There is a David Foster Wallace quote from the famous “This Is Water” address at Kenyon’s 2005 commencement that I’ve had on a laptop Stickie note on for a few years now: “In the day-to-day trenches of adult existence, banal platitudes can have a life or death importance.”

I’m still not entirely sure of what I think it means. But I like the sound of it. Living is hard. But occasionally it’s not. Every now and again we are struck by these moments that remind us again what a shining brilliant privilege it is to be alive at all, to be conscious, to have feelings, to be able to communicate these feelings to others and maybe even have them be understood.

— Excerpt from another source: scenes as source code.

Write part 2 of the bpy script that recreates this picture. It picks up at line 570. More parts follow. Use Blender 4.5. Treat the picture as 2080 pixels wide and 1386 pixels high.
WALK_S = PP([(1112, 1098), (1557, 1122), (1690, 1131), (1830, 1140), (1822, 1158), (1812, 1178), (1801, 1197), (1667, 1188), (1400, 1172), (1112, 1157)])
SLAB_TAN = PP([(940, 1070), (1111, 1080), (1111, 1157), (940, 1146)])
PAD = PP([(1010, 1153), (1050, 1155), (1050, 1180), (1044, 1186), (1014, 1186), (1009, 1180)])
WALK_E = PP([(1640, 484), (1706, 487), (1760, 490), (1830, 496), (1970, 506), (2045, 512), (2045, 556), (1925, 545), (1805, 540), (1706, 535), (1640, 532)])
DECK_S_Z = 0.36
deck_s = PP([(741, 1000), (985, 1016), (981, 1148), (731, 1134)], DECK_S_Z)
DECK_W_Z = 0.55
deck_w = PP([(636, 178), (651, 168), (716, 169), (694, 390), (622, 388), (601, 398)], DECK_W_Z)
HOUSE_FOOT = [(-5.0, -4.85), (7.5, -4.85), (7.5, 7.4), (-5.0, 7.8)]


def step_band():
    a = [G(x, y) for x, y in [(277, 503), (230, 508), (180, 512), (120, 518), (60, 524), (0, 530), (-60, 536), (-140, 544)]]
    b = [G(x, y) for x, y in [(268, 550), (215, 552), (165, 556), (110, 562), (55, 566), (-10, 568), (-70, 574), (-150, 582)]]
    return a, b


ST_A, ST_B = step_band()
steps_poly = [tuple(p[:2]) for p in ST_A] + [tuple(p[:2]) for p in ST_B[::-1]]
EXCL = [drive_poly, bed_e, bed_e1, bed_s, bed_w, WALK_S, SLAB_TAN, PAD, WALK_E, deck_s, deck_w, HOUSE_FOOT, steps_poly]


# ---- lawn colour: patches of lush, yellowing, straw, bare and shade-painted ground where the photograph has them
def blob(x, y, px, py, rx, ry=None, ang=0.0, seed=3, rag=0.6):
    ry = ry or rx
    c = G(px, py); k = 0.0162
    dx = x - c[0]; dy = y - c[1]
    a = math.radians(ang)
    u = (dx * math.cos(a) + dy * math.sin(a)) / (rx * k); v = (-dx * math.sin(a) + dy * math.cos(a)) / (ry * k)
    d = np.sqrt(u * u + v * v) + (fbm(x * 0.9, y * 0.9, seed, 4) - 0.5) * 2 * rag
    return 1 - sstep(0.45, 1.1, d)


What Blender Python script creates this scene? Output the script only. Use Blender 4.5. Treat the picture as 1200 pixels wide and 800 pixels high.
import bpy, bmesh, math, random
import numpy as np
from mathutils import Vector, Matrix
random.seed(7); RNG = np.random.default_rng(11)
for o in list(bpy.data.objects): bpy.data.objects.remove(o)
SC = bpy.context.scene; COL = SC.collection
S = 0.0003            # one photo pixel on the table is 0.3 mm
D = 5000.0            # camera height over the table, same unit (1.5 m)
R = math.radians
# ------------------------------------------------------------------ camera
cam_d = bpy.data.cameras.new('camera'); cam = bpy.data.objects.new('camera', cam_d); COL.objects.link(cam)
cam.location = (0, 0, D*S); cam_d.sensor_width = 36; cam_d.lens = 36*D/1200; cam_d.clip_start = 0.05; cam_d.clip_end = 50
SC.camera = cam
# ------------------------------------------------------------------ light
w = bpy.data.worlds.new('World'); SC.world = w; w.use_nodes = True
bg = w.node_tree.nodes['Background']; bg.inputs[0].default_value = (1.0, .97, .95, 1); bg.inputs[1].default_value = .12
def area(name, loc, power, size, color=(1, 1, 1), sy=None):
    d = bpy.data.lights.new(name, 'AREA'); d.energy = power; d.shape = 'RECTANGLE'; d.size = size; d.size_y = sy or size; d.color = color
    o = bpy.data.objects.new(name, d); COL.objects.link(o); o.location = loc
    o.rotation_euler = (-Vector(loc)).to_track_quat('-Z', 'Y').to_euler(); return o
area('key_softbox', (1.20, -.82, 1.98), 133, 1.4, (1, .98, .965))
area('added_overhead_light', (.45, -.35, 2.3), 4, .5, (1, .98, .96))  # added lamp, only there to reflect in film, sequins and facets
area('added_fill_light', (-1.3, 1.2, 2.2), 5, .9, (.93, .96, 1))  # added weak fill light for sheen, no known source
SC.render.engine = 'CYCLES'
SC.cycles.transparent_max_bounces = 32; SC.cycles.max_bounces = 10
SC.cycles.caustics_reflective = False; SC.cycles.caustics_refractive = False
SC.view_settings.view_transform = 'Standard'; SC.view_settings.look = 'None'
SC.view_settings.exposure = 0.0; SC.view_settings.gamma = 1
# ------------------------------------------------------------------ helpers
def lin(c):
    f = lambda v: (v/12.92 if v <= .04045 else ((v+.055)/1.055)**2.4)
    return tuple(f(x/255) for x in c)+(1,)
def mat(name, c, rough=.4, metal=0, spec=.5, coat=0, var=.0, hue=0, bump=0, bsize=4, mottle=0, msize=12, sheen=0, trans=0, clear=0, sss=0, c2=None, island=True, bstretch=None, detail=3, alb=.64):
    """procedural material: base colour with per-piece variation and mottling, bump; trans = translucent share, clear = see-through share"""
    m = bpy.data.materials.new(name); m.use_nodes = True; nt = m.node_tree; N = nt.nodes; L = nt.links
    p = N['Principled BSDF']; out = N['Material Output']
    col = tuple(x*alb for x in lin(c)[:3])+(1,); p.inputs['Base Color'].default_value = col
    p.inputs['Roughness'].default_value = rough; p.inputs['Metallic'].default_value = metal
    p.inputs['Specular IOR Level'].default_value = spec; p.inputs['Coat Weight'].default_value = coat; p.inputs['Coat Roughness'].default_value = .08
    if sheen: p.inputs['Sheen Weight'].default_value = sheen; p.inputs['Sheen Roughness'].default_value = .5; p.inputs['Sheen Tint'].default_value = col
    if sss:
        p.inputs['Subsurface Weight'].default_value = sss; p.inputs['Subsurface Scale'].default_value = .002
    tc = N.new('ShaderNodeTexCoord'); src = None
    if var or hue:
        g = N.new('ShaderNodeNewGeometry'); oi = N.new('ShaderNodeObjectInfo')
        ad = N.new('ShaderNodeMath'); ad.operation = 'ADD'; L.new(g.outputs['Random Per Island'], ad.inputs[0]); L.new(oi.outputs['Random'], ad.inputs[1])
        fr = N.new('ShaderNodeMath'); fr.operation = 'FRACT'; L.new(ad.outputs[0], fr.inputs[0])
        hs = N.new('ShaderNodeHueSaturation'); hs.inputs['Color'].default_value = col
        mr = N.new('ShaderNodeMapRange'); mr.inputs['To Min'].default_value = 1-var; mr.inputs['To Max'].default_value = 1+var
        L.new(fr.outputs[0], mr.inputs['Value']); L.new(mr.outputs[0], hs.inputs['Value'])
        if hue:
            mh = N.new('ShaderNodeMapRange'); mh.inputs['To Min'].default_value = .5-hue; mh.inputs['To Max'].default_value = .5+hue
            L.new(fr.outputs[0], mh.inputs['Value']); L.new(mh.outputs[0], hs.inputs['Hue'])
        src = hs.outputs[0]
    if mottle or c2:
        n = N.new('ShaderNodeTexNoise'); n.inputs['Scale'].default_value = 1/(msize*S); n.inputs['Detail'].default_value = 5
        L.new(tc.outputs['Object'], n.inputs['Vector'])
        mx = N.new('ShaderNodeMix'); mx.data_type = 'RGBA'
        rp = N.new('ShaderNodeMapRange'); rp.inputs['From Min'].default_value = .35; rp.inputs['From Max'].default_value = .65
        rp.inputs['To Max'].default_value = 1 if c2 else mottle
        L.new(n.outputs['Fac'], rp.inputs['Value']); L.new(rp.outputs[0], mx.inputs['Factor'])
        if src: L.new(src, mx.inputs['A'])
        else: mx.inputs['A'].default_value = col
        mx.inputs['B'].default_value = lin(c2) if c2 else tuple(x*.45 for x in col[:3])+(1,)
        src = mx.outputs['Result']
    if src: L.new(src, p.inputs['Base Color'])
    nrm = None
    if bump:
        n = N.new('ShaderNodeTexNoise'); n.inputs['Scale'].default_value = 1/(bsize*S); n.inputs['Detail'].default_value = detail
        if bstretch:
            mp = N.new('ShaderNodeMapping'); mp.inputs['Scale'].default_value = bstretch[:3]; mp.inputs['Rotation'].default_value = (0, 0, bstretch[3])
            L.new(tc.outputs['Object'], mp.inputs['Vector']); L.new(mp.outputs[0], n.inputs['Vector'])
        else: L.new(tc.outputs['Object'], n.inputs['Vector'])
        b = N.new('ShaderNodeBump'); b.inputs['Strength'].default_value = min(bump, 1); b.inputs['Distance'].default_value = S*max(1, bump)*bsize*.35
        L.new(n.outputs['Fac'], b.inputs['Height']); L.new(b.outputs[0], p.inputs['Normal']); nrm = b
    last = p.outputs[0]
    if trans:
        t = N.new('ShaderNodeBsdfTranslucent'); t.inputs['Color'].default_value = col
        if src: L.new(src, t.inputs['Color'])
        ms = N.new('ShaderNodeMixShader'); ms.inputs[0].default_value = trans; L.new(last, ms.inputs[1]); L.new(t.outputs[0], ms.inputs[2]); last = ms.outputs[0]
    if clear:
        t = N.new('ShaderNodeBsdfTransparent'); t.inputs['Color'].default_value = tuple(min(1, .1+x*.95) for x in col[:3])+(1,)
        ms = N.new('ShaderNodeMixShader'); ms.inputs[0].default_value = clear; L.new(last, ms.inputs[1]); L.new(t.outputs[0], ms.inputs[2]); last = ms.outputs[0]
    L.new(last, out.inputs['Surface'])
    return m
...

DFW’s speech advocates an awakeness to these moments and a vigilant commitment to radical empathy. This sight, this existential awareness, is vastly improved through the creation, consumption, and sharing of small art. If life is trench warfare, these “banal platitudes” are the MRE’s on which we sustain ourselves.

Diane Nguyen of the fictional world of BoJack Horseman says it another way, when she breaks it to the namesake character, after he asks if she thinks that “deep down” he’s a good person: “I don’t know if I believe in deep down. I kinda think all you are is just the things that you do.”

BoJack thinks this is depressing. I don’t. Our identities are layered amalgamations of the past. The clippings and the tchotchkes are the physical relics of these experiences. Looking at them reminds me of what I’ve done and who I’ve done it with, a reminder who I’ve been. If I can be proud of what they represent isn’t that the best any of us can hope for?